Opposition figures waste away in jail. Modi’s gloss on the choice before voters – “Modi the kaamdar” (workaholic) of “Rahul [Gandhi] the naamdar” (nepo baby) – rings true to most Indians. Led by Gandhi, heir to the dynasty that has ruled India for much of its postcolonial history, 26 political parties have cobbled together an alliance to oust Modi, but with an approval rating of 77 per cent, the prime minister is the world’s most popular leader.
Everywhere, party membership is plummeting, except in India. The BJP, which Modi leads, has 180 million card-carrying members. The few enclaves of enlightened resistance – the judiciary, press, universities, civil society – are reeling from government cuts and police oppression. Money has however been found for Modi’s Central Vista project: the plan to build a new house of parliament. The parliament of old is to be turned into a Museum of Democracy. (Rumours that Modi is renaming the country, sparked this week by an official in the president’s office sending a letter to G20 leaders to that effect, are overblown.)
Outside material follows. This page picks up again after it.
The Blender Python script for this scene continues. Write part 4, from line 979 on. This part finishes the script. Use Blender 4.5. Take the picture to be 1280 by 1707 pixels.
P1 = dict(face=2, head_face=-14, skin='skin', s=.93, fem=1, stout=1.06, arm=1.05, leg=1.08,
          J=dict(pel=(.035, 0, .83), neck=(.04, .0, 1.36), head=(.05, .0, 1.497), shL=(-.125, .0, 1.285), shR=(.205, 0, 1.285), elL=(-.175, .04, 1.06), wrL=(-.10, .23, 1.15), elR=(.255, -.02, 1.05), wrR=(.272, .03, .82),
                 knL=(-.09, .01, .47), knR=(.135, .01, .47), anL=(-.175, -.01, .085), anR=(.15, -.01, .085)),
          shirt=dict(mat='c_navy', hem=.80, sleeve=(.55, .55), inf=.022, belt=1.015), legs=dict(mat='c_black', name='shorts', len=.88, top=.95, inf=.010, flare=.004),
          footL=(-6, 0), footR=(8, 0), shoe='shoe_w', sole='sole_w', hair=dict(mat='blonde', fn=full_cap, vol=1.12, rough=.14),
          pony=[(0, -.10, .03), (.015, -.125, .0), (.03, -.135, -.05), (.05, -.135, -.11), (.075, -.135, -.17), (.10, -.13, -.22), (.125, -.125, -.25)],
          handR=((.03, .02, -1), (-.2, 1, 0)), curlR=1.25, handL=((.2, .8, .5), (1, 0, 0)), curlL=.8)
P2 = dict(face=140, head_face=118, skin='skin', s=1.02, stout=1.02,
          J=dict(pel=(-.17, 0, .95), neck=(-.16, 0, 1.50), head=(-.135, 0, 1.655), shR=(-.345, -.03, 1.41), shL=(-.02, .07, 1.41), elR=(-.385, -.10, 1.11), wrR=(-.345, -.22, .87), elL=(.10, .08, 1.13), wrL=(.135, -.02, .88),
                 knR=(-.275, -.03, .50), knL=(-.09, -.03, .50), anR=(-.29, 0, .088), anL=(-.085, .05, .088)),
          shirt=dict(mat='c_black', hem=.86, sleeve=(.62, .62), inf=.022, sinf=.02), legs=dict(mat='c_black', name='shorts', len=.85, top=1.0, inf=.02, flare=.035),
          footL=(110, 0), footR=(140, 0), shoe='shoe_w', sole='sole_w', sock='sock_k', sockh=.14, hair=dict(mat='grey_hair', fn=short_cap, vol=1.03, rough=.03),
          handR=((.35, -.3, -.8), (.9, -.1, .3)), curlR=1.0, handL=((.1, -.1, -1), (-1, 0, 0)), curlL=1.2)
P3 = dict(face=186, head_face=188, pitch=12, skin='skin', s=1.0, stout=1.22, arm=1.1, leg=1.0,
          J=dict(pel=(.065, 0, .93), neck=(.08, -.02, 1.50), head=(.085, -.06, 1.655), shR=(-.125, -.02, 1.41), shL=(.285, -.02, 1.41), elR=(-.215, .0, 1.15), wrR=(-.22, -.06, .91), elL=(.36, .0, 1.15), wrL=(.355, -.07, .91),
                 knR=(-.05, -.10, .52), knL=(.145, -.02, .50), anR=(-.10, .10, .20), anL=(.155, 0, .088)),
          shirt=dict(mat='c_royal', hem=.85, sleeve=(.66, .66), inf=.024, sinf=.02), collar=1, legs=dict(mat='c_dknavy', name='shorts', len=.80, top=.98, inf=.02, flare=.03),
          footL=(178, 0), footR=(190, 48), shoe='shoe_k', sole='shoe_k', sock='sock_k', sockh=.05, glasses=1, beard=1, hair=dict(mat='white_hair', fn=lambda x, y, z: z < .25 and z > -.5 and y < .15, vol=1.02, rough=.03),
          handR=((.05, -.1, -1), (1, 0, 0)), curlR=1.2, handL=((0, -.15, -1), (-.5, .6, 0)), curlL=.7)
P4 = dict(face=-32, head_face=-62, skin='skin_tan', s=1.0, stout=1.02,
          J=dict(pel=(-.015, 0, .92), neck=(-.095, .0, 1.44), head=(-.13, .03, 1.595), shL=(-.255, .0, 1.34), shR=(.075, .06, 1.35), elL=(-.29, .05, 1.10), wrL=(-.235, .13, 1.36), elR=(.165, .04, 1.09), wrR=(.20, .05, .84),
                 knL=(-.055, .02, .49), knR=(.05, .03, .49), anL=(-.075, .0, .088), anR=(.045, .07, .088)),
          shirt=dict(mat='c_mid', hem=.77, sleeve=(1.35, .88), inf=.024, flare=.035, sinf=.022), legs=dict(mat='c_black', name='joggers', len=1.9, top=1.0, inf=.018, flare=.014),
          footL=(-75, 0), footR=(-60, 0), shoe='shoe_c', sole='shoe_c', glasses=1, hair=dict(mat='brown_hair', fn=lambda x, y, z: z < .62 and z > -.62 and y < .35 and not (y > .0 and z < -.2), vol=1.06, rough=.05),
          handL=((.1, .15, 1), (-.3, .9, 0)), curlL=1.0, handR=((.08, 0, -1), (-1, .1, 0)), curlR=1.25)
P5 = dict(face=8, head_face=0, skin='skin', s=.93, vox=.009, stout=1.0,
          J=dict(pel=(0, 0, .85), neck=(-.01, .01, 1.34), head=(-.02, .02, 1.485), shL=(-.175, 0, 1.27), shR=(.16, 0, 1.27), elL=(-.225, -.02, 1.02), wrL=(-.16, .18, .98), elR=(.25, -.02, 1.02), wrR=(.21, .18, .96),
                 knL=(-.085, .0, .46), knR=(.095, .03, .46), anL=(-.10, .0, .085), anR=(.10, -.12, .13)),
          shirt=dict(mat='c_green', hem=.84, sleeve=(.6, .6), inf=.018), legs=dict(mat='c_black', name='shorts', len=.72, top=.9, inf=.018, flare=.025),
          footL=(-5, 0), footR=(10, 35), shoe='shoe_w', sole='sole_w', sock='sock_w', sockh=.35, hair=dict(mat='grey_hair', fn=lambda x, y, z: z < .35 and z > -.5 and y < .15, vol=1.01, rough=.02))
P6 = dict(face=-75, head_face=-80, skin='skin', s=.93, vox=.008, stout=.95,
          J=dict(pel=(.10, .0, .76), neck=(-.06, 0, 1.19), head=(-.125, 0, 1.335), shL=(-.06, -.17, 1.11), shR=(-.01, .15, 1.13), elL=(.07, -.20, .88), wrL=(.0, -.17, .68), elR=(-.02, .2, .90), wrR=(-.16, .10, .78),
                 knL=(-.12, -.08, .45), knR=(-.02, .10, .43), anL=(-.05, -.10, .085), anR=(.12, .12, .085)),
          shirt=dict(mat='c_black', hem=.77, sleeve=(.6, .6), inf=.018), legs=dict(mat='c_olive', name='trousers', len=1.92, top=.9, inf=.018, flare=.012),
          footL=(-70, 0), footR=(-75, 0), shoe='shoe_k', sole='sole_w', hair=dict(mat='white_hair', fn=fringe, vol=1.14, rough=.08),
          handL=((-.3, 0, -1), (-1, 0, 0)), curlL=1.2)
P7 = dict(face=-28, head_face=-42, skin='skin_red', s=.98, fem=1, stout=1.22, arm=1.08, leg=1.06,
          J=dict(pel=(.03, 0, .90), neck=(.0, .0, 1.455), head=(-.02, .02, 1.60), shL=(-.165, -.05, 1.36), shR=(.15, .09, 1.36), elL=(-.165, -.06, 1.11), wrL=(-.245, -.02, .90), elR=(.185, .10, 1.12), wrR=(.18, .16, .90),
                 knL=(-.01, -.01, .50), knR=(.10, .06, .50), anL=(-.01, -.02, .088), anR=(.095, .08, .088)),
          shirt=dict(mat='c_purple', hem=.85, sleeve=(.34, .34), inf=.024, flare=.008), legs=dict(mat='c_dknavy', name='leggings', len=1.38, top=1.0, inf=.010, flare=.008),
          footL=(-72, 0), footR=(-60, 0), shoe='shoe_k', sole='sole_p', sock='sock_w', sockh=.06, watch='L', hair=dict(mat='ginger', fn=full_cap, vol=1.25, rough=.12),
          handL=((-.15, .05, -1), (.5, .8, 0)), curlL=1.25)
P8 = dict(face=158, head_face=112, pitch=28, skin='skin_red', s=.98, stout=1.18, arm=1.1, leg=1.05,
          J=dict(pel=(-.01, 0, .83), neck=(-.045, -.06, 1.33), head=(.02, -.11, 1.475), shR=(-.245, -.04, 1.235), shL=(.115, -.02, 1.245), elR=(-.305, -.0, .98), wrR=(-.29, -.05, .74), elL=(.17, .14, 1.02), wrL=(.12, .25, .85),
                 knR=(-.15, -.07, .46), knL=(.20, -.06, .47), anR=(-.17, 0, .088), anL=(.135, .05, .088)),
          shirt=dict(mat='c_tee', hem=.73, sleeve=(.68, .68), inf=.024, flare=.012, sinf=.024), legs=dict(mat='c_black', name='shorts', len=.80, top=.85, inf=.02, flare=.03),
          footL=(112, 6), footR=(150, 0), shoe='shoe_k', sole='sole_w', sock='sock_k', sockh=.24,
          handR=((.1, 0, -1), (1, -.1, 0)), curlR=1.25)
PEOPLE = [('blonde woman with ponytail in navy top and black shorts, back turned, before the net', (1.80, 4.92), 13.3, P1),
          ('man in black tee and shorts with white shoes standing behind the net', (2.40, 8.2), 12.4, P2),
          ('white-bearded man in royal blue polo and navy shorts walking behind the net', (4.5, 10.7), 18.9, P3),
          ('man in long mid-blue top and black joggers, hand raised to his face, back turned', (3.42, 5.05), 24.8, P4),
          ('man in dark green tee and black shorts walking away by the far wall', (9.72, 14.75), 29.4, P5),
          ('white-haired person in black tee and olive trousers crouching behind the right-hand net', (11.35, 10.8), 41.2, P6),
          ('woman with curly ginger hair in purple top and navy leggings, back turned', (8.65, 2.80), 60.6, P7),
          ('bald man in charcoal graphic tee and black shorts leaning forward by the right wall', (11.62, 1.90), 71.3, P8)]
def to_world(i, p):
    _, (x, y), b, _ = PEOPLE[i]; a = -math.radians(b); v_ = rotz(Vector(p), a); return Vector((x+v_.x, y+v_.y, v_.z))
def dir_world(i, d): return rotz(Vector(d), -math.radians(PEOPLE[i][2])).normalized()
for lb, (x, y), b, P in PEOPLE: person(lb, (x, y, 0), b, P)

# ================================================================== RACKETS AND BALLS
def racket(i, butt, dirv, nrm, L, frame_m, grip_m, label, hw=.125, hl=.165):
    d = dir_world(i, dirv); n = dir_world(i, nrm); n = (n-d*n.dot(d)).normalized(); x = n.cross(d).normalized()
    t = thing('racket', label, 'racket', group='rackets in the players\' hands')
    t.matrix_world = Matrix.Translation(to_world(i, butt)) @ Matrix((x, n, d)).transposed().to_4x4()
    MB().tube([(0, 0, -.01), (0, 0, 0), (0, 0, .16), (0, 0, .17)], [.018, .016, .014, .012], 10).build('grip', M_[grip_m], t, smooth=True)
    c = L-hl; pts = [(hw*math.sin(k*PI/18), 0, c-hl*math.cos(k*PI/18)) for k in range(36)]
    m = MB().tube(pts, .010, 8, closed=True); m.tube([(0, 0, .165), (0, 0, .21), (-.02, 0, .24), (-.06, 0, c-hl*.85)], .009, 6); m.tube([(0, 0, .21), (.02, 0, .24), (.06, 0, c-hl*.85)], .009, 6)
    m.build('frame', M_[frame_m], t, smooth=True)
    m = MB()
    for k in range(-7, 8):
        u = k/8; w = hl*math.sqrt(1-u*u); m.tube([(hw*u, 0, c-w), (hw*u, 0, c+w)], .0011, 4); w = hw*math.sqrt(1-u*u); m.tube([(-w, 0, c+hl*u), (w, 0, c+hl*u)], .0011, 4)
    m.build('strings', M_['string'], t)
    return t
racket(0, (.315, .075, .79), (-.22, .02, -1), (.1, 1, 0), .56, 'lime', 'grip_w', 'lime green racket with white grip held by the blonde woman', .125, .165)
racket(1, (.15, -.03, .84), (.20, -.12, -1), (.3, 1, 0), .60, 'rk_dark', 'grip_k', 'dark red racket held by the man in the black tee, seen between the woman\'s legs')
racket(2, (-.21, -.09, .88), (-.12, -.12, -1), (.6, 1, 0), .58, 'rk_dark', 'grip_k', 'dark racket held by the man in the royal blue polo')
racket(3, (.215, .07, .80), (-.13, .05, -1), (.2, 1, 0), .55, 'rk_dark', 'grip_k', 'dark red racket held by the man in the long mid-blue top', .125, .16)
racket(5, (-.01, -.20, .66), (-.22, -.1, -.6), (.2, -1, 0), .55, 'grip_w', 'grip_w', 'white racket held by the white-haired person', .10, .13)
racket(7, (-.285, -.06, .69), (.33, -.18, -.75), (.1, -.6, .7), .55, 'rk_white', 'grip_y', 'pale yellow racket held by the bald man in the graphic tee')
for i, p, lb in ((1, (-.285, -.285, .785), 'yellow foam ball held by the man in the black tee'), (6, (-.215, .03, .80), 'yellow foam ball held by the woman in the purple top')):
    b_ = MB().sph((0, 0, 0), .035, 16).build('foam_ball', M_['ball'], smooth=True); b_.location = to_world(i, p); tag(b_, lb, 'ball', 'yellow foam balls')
At the age of 72, Modi is rising. But is India? The middle class is smaller than you might think. Multinationals dream of Indian yuppies consuming their products, but only 84 million (out of an estimated population of 1.4 billion) Indians earn more than $10 a day. A third of the country’s workforce is made up of footloose labourers, casually employed on farms and construction sites far removed from their homes. The female labour participation rate stands at less than a quarter.
The country’s wealth is no longer flowing outwards, to a distant empire, but rather upwards to billionaires. At the G20 summit this weekend, Modi will no doubt remind his audience that India is the fifth-largest economy in the world. For most Indians, however, another statistic appears more relevant: in per capita terms, India ranks 139th.